In Acts 2-6 we learn that it was an organised community with recognised leaders, rules and the exercise of discipline, in which people provided each other with practical mutual support and came together regularly for acts of worship in which the word was preached, and the sacraments of baptism and holy communion were administered. 

It could, of course be argued, that this was not what Jesus wanted to  happen, that Jesus wanted his followers to each do their own solitary religious ‘thing’ in isolation from each other, but what we would then have to explain is why the community just described was the direct result of Jesus’ Spirit being poured out at Pentecost and why the apostles (who had been taught what Jesus wanted) raised no objection to this community coming into existence. 

A fourth problem with what Grylls is the suggestion that “you don’t need to go to church”. This claim not only goes against the fact just noted that coming together as God’s people has been a characteristic of the Church since its earliest days, but also contradicts the direct command given in Hebrews 10:24-25, which says: “And let us consider how to stir up one another to love and good works, not neglecting to meet together, as is the habit of some, but encouraging one another, and all the more as you see the Day drawing near.”

In the words of the seventeenth and eighteenth century Bible commentator Matthew Henry what we learn from these verses is that: 

“It is the will of Christ that his disciples should assemble together, sometimes more privately for conference and prayer, and in public for hearing and joining in all the ordinances of gospel worship. There were in the apostles' times, and should be in every age, Christian assemblies for the worship of God, and for mutual edification. And it seems even in those times there were some who forsook these assemblies, and so began to apostatize from religion itself. 

“The communion of saints is a great help and privilege, and a good means of steadiness and perseverance; hereby their hearts and hands are mutually strengthened.

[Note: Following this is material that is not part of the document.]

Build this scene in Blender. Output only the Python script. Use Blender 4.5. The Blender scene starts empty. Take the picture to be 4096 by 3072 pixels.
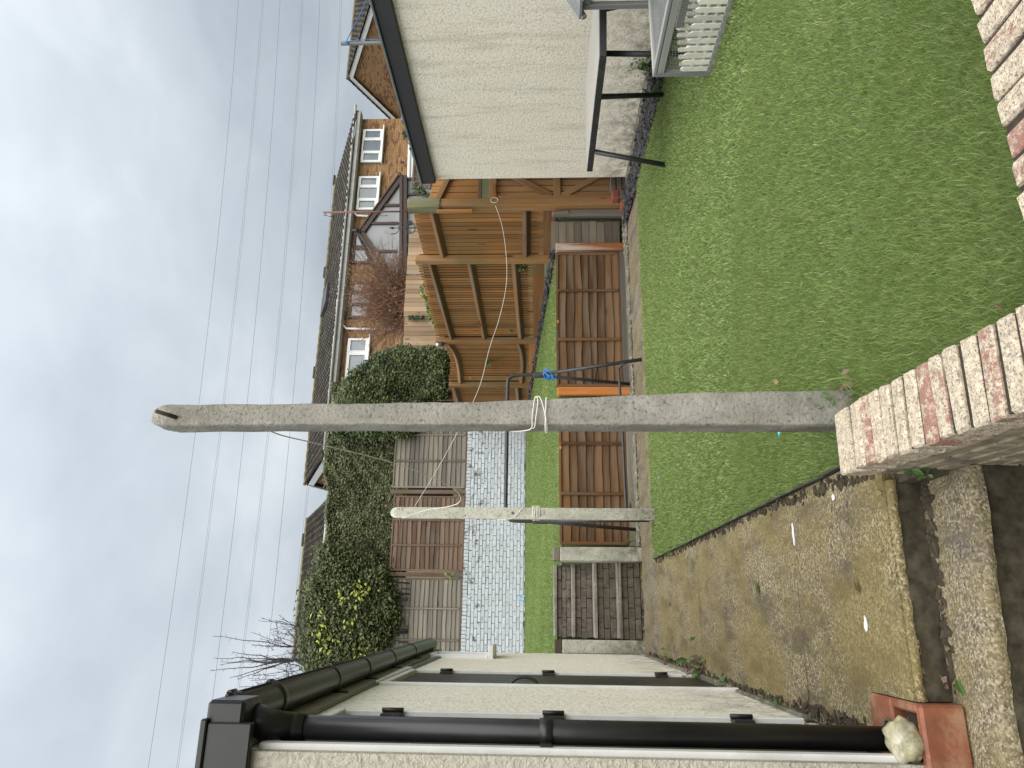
import bpy, math, random
import numpy as np
from mathutils import Vector, Matrix
random.seed(7); rng = np.random.default_rng(7)
SC = bpy.context.scene; COL = SC.collection

# ------------------------------------------------------------------ camera
F = 2850.0; PITCH = math.radians(2.35); YAW = math.radians(17.9); CH = 1.12
FW = np.array([math.sin(YAW)*math.cos(PITCH), math.cos(YAW)*math.cos(PITCH), math.sin(PITCH)])
RT = np.array([math.cos(YAW), -math.sin(YAW), 0.0]); UP = np.cross(RT, FW); CP = np.array([0, 0, CH])
cam_d = bpy.data.cameras.new('camera'); cam = bpy.data.objects.new('camera', cam_d); COL.objects.link(cam)
cam_d.sensor_fit = 'HORIZONTAL'; cam_d.sensor_width = 36.0; cam_d.lens = F/4096*36.0
cam_d.clip_start = 0.05; cam_d.clip_end = 3000
m = Matrix.Identity(4)
for i in range(3):
    m[i][0] = -UP[i]; m[i][1] = RT[i]; m[i][2] = -FW[i]; m[i][3] = CP[i]
cam.matrix_world = m; SC.camera = cam

# ------------------------------------------------------------------ world, sun, exposure
SUN = Vector((0.06, -0.56, 0.80)).normalized()
EL = math.asin(SUN.z); AZ = math.atan2(SUN.x, SUN.y)
w = bpy.data.worlds.new('World'); SC.world = w; w.use_nodes = True
nt = w.node_tree; nt.nodes.clear(); L = nt.links.new
out = nt.nodes.new('ShaderNodeOutputWorld'); bg = nt.nodes.new('ShaderNodeBackground'); L(bg.outputs[0], out.inputs[0])
bg.inputs[1].default_value = 0.05
sky = nt.nodes.new('ShaderNodeTexSky'); sky.sky_type = 'NISHITA'; sky.sun_disc = False
sky.sun_elevation = EL; sky.sun_rotation = AZ
tc = nt.nodes.new('ShaderNodeTexCoord'); sep = nt.nodes.new('ShaderNodeSeparateXYZ'); L(tc.outputs['Generated'], sep.inputs[0])
def wmath(op, a, b):
    n = nt.nodes.new('ShaderNodeMath'); n.operation = op
    for i, v in enumerate((a, b)):
        if isinstance(v, (int, float)): n.inputs[i].default_value = v
        else: L(v, n.inputs[i])
    return n.outputs[0]
zc = wmath('MAXIMUM', sep.outputs[2], 0.0); zz = wmath('ADD', zc, 0.22)
cmb = nt.nodes.new('ShaderNodeCombineXYZ'); L(wmath('DIVIDE', sep.outputs[0], zz), cmb.inputs[0]); L(wmath('DIVIDE', sep.outputs[1], zz), cmb.inputs[1])
mp = nt.nodes.new('ShaderNodeMapping'); L(cmb.outputs[0], mp.inputs[0]); mp.inputs['Location'].default_value = (3.1, 1.7, 0.4)
def wnoise(scale, detail, rough, dist):
    n = nt.nodes.new('ShaderNodeTexNoise'); L(mp.outputs[0], n.inputs['Vector'])
    n.inputs['Scale'].default_value = scale; n.inputs['Detail'].default_value = detail
    n.inputs['Roughness'].default_value = rough; n.inputs['Distortion'].default_value = dist
    return n.outputs[0]
cl = wmath('ADD', wmath('MULTIPLY', wnoise(0.95, 5, 0.5, 0.25), 0.75), wmath('MULTIPLY', wnoise(3.2, 5, 0.55, 0.3), 0.25))
rp = nt.nodes.new('ShaderNodeValToRGB'); L(cl, rp.inputs[0])
e = rp.color_ramp.elements
e[0].position = 0.36; e[0].color = (0.42, 0.475, 0.525, 1); e[1].position = 0.64; e[1].color = (0.79, 0.83, 0.865, 1)
x = e.new(0.50); x.color = (0.56, 0.615, 0.665, 1)
# overcast luminance: brighter towards the zenith
lum = wmath('MULTIPLY', wmath('ADD', wmath('MULTIPLY', zc, 0.90), 0.365), 10.0)
vm = nt.nodes.new('ShaderNodeVectorMath'); vm.operation = 'SCALE'; L(rp.outputs[0], vm.inputs[0]); L(lum, vm.inputs['Scale'])
mx = nt.nodes.new('ShaderNodeMix'); mx.data_type = 'RGBA'; mx.inputs['Factor'].default_value = 0.93
L(sky.outputs[0], mx.inputs['A']); L(vm.outputs[0], mx.inputs['B']); L(mx.outputs['Result'], bg.inputs[0])
sd = bpy.data.lights.new('sun', 'SUN'); sd.energy = 1.5; sd.angle = math.radians(95); sd.color = (1, 0.955, 0.88)
so = bpy.data.objects.new('sun', sd); COL.objects.link(so); so.rotation_euler = SUN.to_track_quat('Z', 'Y').to_euler(); so.location = (0, 0, 30)
vs = SC.view_settings; vs.view_transform = 'Standard'; vs.look = 'None'; vs.gamma = 1; vs.use_curve_mapping = False; vs.exposure = 1.70

# ------------------------------------------------------------------ photo measurements -> metres
S = 4096/2212.0
def ray(px, py):
    return FW + RT*((3072-py)-1536)/F - UP*(px-2048)/F
def onZ(px, py, z): d = ray(px, py); return CP + d*((z-CH)/d[2])
def onX(px, py, X): d = ray(px, py); return CP + d*(X/d[0])
def onY(px, py, Y): d = ray(px, py); return CP + d*(Y/d[1])
def onP(px, py, p, n):
    d = ray(px, py); return CP + d*(np.dot(np.array(p)-CP, n)/np.dot(d, n))

# ------------------------------------------------------------------ mesh building
WL = {}
V3 = lambda *a: np.array(a, float)
_BT = None
def _boxtopo():
    global _BT
    if _BT: return _BT
    idx = {}; keys = []
    for sx in (-1, 1):
        for sy in (-1, 1):
            for sz in (-1, 1):
                for a in range(3): idx[(sx, sy, sz, a)] = len(keys); keys.append((sx, sy, sz, a))
    fs = []
    for a in range(3):
        b, c = (a+1) % 3, (a+2) % 3
        for s in (-1, 1):
            q = []
            for (t, u) in ((-1, -1), (1, -1), (1, 1), (-1, 1)):
                k = [0, 0, 0]; k[a] = s; k[b] = t; k[c] = u; q.append(idx[(*k, a)])
            fs.append(q)
        for t in (-1, 1):
            for u in (-1, 1):
                k0 = [0]*3; k1 = [0]*3; k0[a] = -1; k1[a] = 1
                for k in (k0, k1): k[b] = t; k[c] = u
                fs.append([idx[(*k0, b)], idx[(*k1, b)], idx[(*k1, c)], idx[(*k0, c)]])
    for sx in (-1, 1):
        for sy in (-1, 1):
            for sz in (-1, 1): fs.append([idx[(sx, sy, sz, a)] for a in range(3)])
    P = np.array([[k[j]*(1 if j == k[3] else 0.8) for j in range(3)] for k in keys])
    out = []
    for f in fs:
        n = np.cross(P[f[1]]-P[f[0]], P[f[2]]-P[f[0]])
        out.append(f if np.dot(n, P[f].mean(0)) > 0 else f[::-1])
    _BT = (keys, out); return _BT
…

To exhort one another, to exhort ourselves and each other, to warn ourselves and one another of the sin and danger of backsliding, to put ourselves and our fellow-Christians in mind of our duty, of our failures and corruptions, to watch over one another, and be jealous of ourselves and one another with a godly jealousy.”

Henry’s reference to “our failures and corruptions” leads us to the final problem with what Grylls is reported to have said, which is his claim that the Church has “done a good job of really screwing it up” - “it” being the story of Jesus - over the past two thousand years. 

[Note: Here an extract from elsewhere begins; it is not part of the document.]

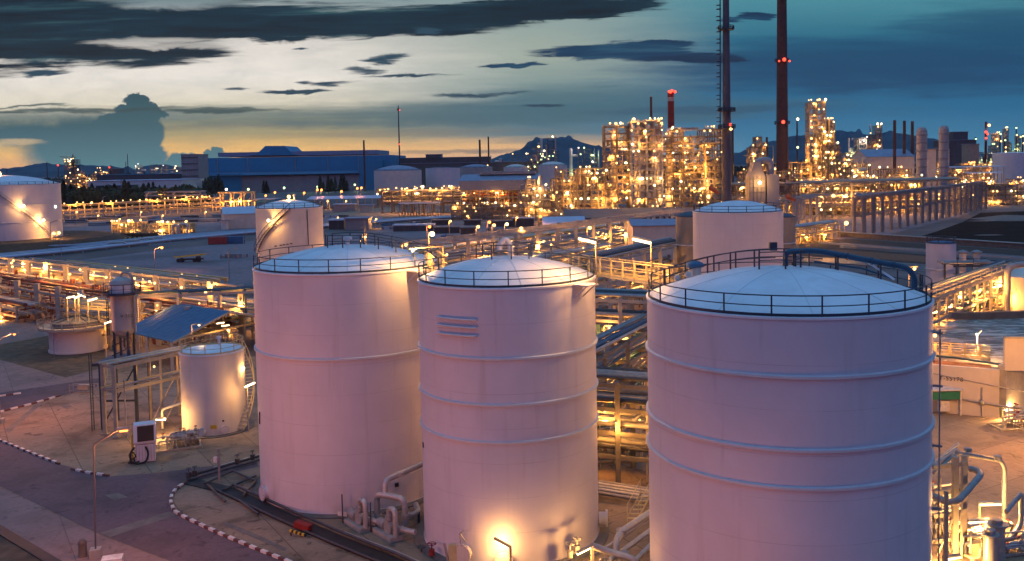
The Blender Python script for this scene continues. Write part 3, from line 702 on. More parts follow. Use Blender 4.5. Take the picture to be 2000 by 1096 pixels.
# metering skid beside it
def skid(label, cx, cyy, w, d, rot, seed, m='pipe_silver', k=10, hmax=1.5, name='pump_skid', cat='pump skid'):
    r = random.Random(seed); t = thing(name, label, cat, (cx, cyy, 0)); ca_, sa_ = math.cos(rot), math.sin(rot)
    L = lambda x, y, z: V3((cx+x*ca_-y*sa_, cyy+x*sa_+y*ca_, z))
    b = MB()
    for y in (-d/2, d/2): b.bar(L(-w/2, y, .18), L(w/2, y, .18), .16)
    for x in (-w/2, 0, w/2): b.bar(L(x, -d/2, .18), L(x, d/2, .18), .14); b.bar(L(x, -d/2, 0), L(x, -d/2, .2), .2); b.bar(L(x, d/2, 0), L(x, d/2, .2), .2)
    b.build('skid_frame', 'steel_beige', t)
    for i in range(k):
        b = MB(); v = MB(); q = MB(); y = r.uniform(-d/2, d/2); z = r.uniform(.4, hmax); x0, x1 = sorted((r.uniform(-w/2, w/2), r.uniform(-w/2, w/2)))
        if x1-x0 < w*.3: x1 = min(w/2, x0+w*.4)
        b.tube([L(x0, y, .2), L(x0, y, z), L(x1, y, z), L(x1, y+r.uniform(-.5, .5), z), L(x1, y+.2, .2)], r.choice((.05, .07, .1)), 8, bend=.15)
        p_ = L((x0+x1)/2, y, z); v.tube([p_-V3((ca_*.12, sa_*.12, 0)), p_+V3((ca_*.12, sa_*.12, 0))], .17, 10); v.bar(p_, p_+V3((0, 0, .35)), .06); q.tube(ringpts(p_, .14, p_.z+.36, 10), .025, 5, closed=True); q.bar(p_+V3((.14, 0, .36)), p_+V3((-.14, 0, .36)), .03)
        b.build('pipe', m, t); q.build('handwheel', 'red_paint', v.build('valve', 'pipe_grey', t))
    return t, L
t, L = skid('low skid of valves and small pipes between white cabinet and small white tank', -35.3, 88.3, 4.2, 2.4, .45, 3, k=14)
MB().tube([L(1.2, .8, .5), L(1.2, .8, 1.0)], .32, 16).tube([L(1.2, .8, 1.0), L(1.2, .8, 1.4)], .2, 12).build('pump_motor', 'pipe_silver', t)
pa = W(316, 800, 94); pb = W(352, 786, 95); t = tag(MB().tube([(pa.x, pa.y, .3), (pa.x, pa.y, pa.z), (pb.x+.4, pb.y, pb.z)], .13, 10, bend=.35).build('bent_pipe', 'pipe_silver'), 'pale bent pipe rising and turning into the small white tank', 'pipe')

# street lamp on the verge
p = G(187, 1088); pt = W(183, 868, p.y); pe = W(231, 839, p.y)
sl = thing('street_lamp', 'tall street lamp in the lower left corner with an orange glowing head', 'street lamp', (p.x, p.y, 0))
MB().tube([(p.x, p.y, 0), (pt.x, pt.y, pt.z), (pe.x, pe.y, pe.z)], .06, 10, bend=.25).build('pole', 'stack_grey', sl)
MB().box((p.x, p.y, .3), (.7, .7, .6), .3).build('base_block', 'concrete', sl)
hd = MB().bar(pe-V3((.1, 0, -.03)), pe+V3((.75, 0, .10)), .30, .16).build('lamp_head', 'steel_grey', sl)
o = MB(); o.tube([pe+V3((.12, 0, -.08)), pe+V3((.62, 0, -.03))], .12, 10); o.build('lamp', 'lamp_orange', sl)
light(pe+V3((.35, 0, -.4)), 1500, 'lamp_orange', sl, .2)
p = G(162, 1088); MB().cyl((p.x, p.y, 0.03), .3, .9, 14, .26).ball((p.x, p.y, 1.0), .3, 12, 6).build('bollard', 'concrete_dark'); tag(bpy.data.objects['bollard'], 'short dark bollard beside the foot of the tall street lamp', 'bollard')
p = G(220, 1108); b = MB(); b.box((p.x, p.y, .35), (1.3, .9, .7), .3); t = tag(b.build('cable_pit', 'white_paint'), 'low white block on the verge right of the tall street lamp', 'cable pit')
# unseen lamps, added out of view to throw warm light on tanks and paving
def street_lamp(x, y, h, arm, label, power, kind='lamp_orange'):
    t = thing('street_lamp', label, 'street lamp', (x, y, 0), None); e = V3((x+arm[0], y+arm[1], h+.6))
    MB().tube([(x, y, 0), (x, y, h), e], .075, 10, bend=.6).build('pole', 'steel_grey', t); MB().box((x, y, .3), (.7, .7, .6)).build('base_block', 'concrete', t)
    d = V3(arm).normalized(); MB().bar(e-d*.1+V3((0, 0, .08)), e+d*.8+V3((0, 0, .08)), .3, .15).build('lamp_head', 'steel_grey', t); lamp_at(e+d*.4-V3((0, 0, .05)), .14, kind, t, power, off=(0, 0, -.3)); return t
street_lamp(-34, 46, 7, (1.6, .6, 0), 'unseen street lamp added outside the lower left corner to warm the paving', 3600)
street_lamp(-20, 44.5, 3.4, (.2, 1.2, 0), 'unseen low lamp added below the lower edge to light the left front tank', 3000)
street_lamp(3, 36.5, 3.0, (.3, 1.2, 0), 'unseen low lamp added below the lower edge to light the right front tank', 1500)
street_lamp(-58, 98, 9, (1.2, .6, 0), 'unseen street lamp added outside the left edge to light the left ground', 4500)
# thin instrument post
p = G(429, 944); t = thing('instrument_post', 'thin grey post with a small box on the paving left of the left front tank', 'post', (p.x, p.y, 0)); MB().tube([(p.x, p.y, 0), (p.x, p.y, 3.0)], .10, 8).build('post', 'steel_grey', t); MB().box((p.x-.25, p.y-.1, 2.1), (.28, .2, .45)).build('instrument_box', 'cabinet_white', t)
# bund pipes and the dark channel round the left front tank
tr = [G(364, 940), G(440, 958), G(560, 1014), G(660, 1058), G(760, 1098), G(850, 1140)]
b = MB()
for a, c in zip(tr[:-1], tr[1:]): b.bar(a+V3((0, 0, .06)), c+V3((0, 0, .06)), 1.3, .10)
struct(b.build('bund_channel', 'black_rubber'))
o = V3((.5, .5, .35)); t = tag(MB().tube([q+o for q in tr[1:]], .11, 8).tube([q-V3((.55, .5, -.25)) for q in tr[1:]], .08, 8).build('ground_pipe', 'pipe_dark'), 'dark pipe pair lying in the channel in front of the left front tank', 'pipe')
t = tag(MB().tube([tr[3]+V3((.3, .8, .3)), tr[4]+V3((.3, .9, .3)), tr[5]+V3((.3, .9, .3))], .13, 8).build('ground_pipe', 'pipe_silver'), 'pale pipe on the ground in front of the pumps', 'pipe')
q0, q1 = G(366, 938), G(507, 898); t = thing('ground_pipe', 'bundle of dark pipes with valves crossing to the left front tank', 'pipe', q0)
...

Now, of course, no sensible Christian would deny that Christians both individually and collectively (including those who Grylls refers to as the “religious elite”) have done things that are contrary to God’s will day in and day out throughout the history of the Church, with sometimes dreadful consequences. It is because this is the case that in my own Anglican tradition, we have historically said week by week the words of the prayer of general confession: 

“Almighty and most merciful Father, We have erred, and strayed from thy ways like lost sheep, We have followed too much the devices and desires of our own hearts, We have offended against thy holy laws, We have left undone those things which we ought to have done, And we have done those things which we ought not to have done, And there is no health in us.”

Nevertheless, this is only half the story. In spite of its sinfulness God’s new covenant community has been responsible by God’s grace for bringing millions of sinners into a state of eternal salvation and that is an achievement of inconceivably great significance. 

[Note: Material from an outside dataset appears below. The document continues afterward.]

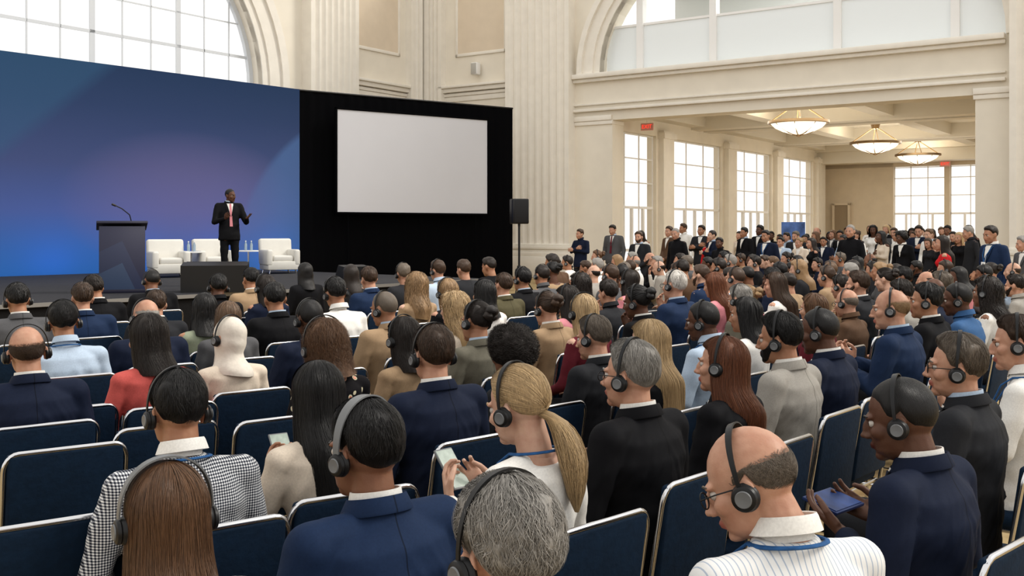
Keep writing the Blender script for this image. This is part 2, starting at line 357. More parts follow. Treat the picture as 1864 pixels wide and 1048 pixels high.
for i,(y,lab) in enumerate(((4.5,'largest bowl chandelier, nearest to the hall opening'),(14.0,'middle bowl chandelier hanging between the other two'),(21.2,'smallest bowl chandelier, nearest the far glass doors'))):
    z=5.42-.09*i; r=empty('bowl_chandelier',hp(13.5,y,z),HA); tag(r,lab,'chandelier','annex chandeliers')
    bb=B(); bb.lathe([(.02,-.36),(.25,-.34),(.55,-.24),(.82,-.1),(1.0,.08),(.97,.08),(.8,-.06),(.5,-.2),(.02,-.3)],n=36); bb.obj('bowl',M_alab,r)
    bb=B(); bb.lathe([(1.0,.02),(1.06,.04),(1.06,.13),(.99,.13),(1.0,.02)],n=36); bb.lathe([(.02,-.44),(.09,-.41),(.08,-.35),(.02,-.33)],n=16); bb.obj('rim',M_gold,r)
    for k in range(8):
        an=k*math.pi/4+.2; bb=B(); bb.tube([(math.cos(an)*.99,math.sin(an)*.99,.07),(math.cos(an)*.76,math.sin(an)*.76,-.11),(math.cos(an)*.4,math.sin(an)*.4,-.30),(0,0,-.40)],.02,6); bb.obj('rib',M_gold,r)
    for k in range(4):
        an=k*math.pi/2+.4; bb=B(); bb.tube([(math.cos(an)*1.0,math.sin(an)*1.0,.1),(math.cos(an)*.1,math.sin(an)*.1,.72)],.022); bb.obj('rod',M_gold,r)
    bb=B(); bb.lathe([(.02,.66),(.14,.70),(.2,.9),(.02,.95)],n=20); bb.obj('ceiling_canopy',M_gold,r)
    L=bpy.data.lights.new('bowl_lamp','POINT'); L.energy=45; L.color=(1,.90,.75); L.shadow_soft_size=.5; o=bpy.data.objects.new('bowl_lamp',L); C.objects.link(o); o.parent=r; o.location=(0,0,.35)
# ================================================================= STAGE
A0=Vector((-11.53,23.5,0)); SA=math.atan2(.771,.637)
SM=T_(A0)@RZ(SA)
SZ=.65
M_stage=mat('dark_stage_carpet',(.035,.035,.04),.8,var=.2,scale=20); M_skirt=mat('black_stage_skirt',(.008,.008,.009),.9,bump=.5,bscale=10)
r=empty('stage_platform',SM@Vector((0,-4.5,0)),SA); tag(r,'low black stage platform below the blue backdrop','stage')
bb=B(); bb.span((-9,-4.4,SZ-.08),(6.2,4.4,SZ),.01); bb.obj('deck',M_stage,r)
bb=B(); bb.span((-8.95,-4.36,0),(6.15,4.35,SZ-.08)); bb.obj('skirt',M_skirt,r)
bb=B(); bb.span((-9,-4.43,SZ-.07),(6.2,-4.39,SZ-.01)); bb.obj('edge_strip',mat('grey_edge_metal',(.3,.3,.3),.4,.6),r)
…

Furthermore, in purely temporal terms the impact of the Church has changed the world for the better. 

For example, in his book The Air We Breathe, Glen Scrivener notes that in the modern world “we depend on values and goals - and ways of thinking about values and goals – that have been deeply and distinctively shaped by the Jesus-revolution (otherwise known as ‘Christianity’). These values are now so all-pervasive that we consider them to be universal, obvious and natural: the air we breathe.” 

In summary therefore, for these five reasons, while what Bear Grylls says may sound persuasive, it simply isn’t true.